Ainda nesta altura comecei a trabalhar com yoga e meditação com as crianças e também com adultos.
Ao longo da minha vida, da minha evolução, apercebi-me de que gosto muito de cérebros. Não, não estou a falar de uma exótica iguaria culinária, gosto de compreender o seu funcionamento. Desde muito cedo, que tenho a necessidade de agrupar, na minha cabeça, pessoas que teriam atitudes parecidas numa situação semelhante.
Penso que é apenas a minha forma de conhecer o mundo e de saber como lidar com cada pessoa ainda antes de a conhecer bem. Para mim, é um prazer compreender como as pessoas pensam e porque fazem o que fazem, efetuando, com alguma regularidade, uma repetição de padrões mesmo quando os resultados não lhes são minimamente favoráveis.

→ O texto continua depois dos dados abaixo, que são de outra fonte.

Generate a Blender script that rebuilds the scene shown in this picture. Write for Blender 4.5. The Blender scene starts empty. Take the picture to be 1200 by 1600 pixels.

Não é por acaso que estes padrões se repetem. Isso deve-se à nossa programação mental, a qual pode ser influenciada por inúmeros factores, entre eles, as pessoas com quem convivemos, o meio que nos envolve e até o que comemos. A boa notícia é que se foi possível programar tão facilmente o teu cérebro de forma inconsciente ao longo dos anos, também é possível e relativamente simples reprogramá-lo de forma consciente de modo que ele funcione a teu favor e não contra ti.
Uma casa necessita de pilares bem construídos para se manter segura e forte. Os meus pilares são quatro e têm o sorriso mais fortalecedor do mundo inteiro!